Mitigating N2O and CH4 emission via crop husbandry practices under elevated CO2 and warming

Many studies have shown that future climate warming and the elevation of atmospheric carbon dioxide (CO2) will increase methane (CH4) and nitrous oxide (N2O) from terrestrial ecosystem. However, it remains unclear how to offset this increment in agroecosystem. Thus, the objective of this study was to test the possibility of mitigating their emission by optimizing crop husbandry methods. To do so, CH4 and nitrous oxide N2O were monitored under a couple of crop husbandry practices in a rice-winter wheat rotation system in a T-FACE facility. The facility was designed to simulate atmospheric CO2 enrichment and climate warming. The crop husbandry practices tested including cultivar selection, addition of nitrification inhibitor (CP) and biochar-based inorganic fertilizer (BF), and increasing rice transplanting density. In winter wheat growing season, we found that N2O emission rate of Sumai 188 (cultivar name) under elevated CO2 was similar to the rate under ambient CO2. However, N2O emission rate of Yangmai 16 and Zhenmai 9 (cultivar name) under elevated CO2 increased by 86.4 % and 38.9 % respectively compared to ambient CO2. Different from elevated CO2, warming had little effect on N2O emission of Yangmai 16 and Sumai 188 whereas it decreased N2O emission for Zhenmai 9 by 37.9 %. CP addition decreased N2O emission by 15.8 % while BF had no effect on N2O emission.
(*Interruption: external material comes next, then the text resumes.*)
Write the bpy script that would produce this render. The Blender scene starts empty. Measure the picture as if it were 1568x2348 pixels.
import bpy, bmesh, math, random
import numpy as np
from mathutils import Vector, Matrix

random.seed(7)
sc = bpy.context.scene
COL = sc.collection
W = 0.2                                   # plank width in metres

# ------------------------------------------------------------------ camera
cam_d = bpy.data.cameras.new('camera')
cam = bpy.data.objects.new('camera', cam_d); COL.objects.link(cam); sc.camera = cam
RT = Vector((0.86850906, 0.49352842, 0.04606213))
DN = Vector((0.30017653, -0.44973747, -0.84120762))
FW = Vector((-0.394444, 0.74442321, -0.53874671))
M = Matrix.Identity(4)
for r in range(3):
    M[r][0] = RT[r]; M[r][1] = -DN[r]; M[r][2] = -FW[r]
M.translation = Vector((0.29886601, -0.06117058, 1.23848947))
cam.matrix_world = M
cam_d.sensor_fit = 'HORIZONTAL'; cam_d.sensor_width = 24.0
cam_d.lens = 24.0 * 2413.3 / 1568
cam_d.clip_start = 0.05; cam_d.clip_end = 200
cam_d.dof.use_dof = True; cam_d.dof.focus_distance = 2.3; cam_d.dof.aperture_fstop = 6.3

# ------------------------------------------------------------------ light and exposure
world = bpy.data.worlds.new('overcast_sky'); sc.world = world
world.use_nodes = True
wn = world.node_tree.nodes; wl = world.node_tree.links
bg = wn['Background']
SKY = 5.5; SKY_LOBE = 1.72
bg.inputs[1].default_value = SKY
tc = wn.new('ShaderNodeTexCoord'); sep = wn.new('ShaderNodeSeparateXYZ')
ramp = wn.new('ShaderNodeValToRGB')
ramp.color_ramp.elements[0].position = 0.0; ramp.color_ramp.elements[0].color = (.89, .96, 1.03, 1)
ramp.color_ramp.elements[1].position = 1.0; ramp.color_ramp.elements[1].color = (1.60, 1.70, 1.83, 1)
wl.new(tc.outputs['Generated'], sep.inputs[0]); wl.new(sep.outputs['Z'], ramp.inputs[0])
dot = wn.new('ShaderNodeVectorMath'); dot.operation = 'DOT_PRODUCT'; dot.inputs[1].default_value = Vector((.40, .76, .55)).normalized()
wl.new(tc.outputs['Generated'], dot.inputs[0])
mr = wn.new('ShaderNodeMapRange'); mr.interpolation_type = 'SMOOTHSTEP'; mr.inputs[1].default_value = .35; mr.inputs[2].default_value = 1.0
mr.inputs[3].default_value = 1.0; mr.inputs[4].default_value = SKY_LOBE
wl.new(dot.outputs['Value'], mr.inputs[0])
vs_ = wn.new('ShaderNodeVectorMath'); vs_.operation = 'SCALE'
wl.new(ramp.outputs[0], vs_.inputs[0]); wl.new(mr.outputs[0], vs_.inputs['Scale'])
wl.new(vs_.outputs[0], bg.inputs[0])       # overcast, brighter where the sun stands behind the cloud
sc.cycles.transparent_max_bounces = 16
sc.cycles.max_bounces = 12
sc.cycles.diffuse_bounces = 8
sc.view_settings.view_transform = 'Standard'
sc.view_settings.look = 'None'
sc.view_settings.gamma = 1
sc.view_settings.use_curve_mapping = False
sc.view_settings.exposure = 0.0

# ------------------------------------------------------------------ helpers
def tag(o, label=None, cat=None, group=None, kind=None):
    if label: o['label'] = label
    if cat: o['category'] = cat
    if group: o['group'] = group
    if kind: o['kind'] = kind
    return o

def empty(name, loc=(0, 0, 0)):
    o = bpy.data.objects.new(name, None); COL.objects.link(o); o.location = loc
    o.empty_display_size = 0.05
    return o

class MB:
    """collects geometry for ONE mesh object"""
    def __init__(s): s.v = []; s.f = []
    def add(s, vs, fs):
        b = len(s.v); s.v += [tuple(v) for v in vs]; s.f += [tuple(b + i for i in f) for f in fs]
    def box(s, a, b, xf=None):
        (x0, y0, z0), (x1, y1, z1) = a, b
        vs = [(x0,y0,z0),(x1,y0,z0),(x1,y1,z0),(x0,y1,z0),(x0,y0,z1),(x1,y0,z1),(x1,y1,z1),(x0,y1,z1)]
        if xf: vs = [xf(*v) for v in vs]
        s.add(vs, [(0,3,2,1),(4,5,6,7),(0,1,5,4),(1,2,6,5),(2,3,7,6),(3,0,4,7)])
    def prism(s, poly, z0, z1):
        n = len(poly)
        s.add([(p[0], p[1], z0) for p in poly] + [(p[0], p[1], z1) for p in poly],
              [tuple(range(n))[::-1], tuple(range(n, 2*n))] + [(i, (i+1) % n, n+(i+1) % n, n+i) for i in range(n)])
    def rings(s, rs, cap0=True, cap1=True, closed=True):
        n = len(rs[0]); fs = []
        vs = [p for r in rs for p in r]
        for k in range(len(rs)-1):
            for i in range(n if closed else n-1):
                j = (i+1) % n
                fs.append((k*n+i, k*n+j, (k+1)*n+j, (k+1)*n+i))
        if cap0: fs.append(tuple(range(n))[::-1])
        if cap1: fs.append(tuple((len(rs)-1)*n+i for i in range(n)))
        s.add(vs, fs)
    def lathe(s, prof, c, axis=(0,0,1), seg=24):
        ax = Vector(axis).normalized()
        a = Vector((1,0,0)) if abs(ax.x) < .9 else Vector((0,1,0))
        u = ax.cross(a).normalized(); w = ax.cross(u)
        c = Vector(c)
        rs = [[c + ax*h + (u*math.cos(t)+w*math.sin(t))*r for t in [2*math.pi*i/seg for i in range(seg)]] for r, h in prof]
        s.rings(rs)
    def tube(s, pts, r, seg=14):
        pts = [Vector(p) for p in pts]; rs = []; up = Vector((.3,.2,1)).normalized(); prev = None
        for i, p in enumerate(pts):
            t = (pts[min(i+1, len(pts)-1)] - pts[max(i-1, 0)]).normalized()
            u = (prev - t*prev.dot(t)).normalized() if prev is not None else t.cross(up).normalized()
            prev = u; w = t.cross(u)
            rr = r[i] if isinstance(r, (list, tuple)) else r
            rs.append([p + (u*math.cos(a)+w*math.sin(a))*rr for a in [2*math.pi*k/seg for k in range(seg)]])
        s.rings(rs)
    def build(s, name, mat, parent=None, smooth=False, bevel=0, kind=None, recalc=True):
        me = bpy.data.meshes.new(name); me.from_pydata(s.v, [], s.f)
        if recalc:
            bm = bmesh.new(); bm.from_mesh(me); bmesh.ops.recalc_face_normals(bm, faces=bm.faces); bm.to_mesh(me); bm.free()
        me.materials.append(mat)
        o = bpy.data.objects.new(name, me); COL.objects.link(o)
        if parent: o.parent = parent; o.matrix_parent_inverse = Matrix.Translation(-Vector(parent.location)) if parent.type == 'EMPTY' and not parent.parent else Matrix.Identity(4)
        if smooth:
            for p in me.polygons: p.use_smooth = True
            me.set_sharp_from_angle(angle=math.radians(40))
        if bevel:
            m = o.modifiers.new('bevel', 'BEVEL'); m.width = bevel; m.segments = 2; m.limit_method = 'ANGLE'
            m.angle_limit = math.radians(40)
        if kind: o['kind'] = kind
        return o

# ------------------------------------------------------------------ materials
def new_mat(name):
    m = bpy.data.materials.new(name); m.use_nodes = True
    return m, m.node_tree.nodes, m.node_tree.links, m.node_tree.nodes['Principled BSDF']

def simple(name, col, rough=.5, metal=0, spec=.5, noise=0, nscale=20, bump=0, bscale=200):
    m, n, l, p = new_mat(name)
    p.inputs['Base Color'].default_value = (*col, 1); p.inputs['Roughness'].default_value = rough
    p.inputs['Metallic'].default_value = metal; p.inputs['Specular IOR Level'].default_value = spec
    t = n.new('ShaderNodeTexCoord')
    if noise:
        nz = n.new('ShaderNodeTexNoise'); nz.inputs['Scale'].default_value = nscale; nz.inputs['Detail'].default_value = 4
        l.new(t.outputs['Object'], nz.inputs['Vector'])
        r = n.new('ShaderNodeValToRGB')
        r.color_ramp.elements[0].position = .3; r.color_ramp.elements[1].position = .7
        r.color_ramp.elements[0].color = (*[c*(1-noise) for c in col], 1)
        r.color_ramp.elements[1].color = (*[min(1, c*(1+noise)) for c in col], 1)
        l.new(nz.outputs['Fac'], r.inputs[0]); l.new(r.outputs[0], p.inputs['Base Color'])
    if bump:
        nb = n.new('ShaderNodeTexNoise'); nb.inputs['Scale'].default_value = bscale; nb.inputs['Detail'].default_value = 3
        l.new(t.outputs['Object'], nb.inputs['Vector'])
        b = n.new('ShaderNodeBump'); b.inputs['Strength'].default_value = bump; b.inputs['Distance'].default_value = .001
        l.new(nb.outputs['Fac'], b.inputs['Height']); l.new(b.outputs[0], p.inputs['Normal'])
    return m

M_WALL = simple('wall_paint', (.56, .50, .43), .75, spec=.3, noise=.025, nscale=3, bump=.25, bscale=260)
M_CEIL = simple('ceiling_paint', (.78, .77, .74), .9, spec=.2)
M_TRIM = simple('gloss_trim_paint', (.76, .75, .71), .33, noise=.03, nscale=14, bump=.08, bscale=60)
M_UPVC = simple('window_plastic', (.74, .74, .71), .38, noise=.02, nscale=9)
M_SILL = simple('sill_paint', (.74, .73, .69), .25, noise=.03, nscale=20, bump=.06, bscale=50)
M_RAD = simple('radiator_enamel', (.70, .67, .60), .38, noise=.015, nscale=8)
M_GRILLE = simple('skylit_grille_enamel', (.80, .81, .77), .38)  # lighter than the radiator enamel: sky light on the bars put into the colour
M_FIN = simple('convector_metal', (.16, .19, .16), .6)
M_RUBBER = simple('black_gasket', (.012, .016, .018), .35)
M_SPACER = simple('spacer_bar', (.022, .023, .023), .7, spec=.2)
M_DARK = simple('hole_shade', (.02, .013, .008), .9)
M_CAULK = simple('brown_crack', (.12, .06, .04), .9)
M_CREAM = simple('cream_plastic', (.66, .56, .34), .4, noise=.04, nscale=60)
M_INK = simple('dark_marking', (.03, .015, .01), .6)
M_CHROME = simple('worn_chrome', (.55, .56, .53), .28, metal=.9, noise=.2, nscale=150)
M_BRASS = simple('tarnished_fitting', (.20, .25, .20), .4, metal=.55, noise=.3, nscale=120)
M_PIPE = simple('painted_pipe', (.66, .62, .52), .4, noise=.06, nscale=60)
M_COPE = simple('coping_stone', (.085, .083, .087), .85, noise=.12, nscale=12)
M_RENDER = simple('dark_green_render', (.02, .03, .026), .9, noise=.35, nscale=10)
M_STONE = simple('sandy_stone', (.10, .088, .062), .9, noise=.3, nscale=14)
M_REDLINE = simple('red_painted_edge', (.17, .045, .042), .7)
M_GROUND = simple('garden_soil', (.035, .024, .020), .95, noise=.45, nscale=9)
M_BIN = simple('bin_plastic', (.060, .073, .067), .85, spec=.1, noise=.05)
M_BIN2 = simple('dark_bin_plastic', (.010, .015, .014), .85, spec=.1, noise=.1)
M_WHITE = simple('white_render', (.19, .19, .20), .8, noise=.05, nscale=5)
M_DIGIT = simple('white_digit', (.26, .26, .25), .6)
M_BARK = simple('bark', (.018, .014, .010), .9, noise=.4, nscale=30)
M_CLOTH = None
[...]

N2O emission under BF was 28.3 % greater than that of CP. However, the addition of CP and BF did not alter the response of N2O emission to elevated CO2 and warming. In rice growing season, higher planting density increased N2O emission by 119.3 % from 0.497 kg N ha-1 to 1.090 kg N ha-1 under ambient CO2, whereas it had no effect under elevated CO2. Nevertheless, increasing rice planting density did not change the response of the aggregate emission of CH4 and N2O (in CO2 equivalent) to elevated CO2 and warming. In conclusion, under future climate warming and elevated atmospheric CO2, we could mitigate N2O emission by selecting crop cultivars with greater nitrogen use efficiency and applying nitrification inhibitors in wheat season; in rice season, however, increasing rice transplanting density will not increase CH4 and N2O emission.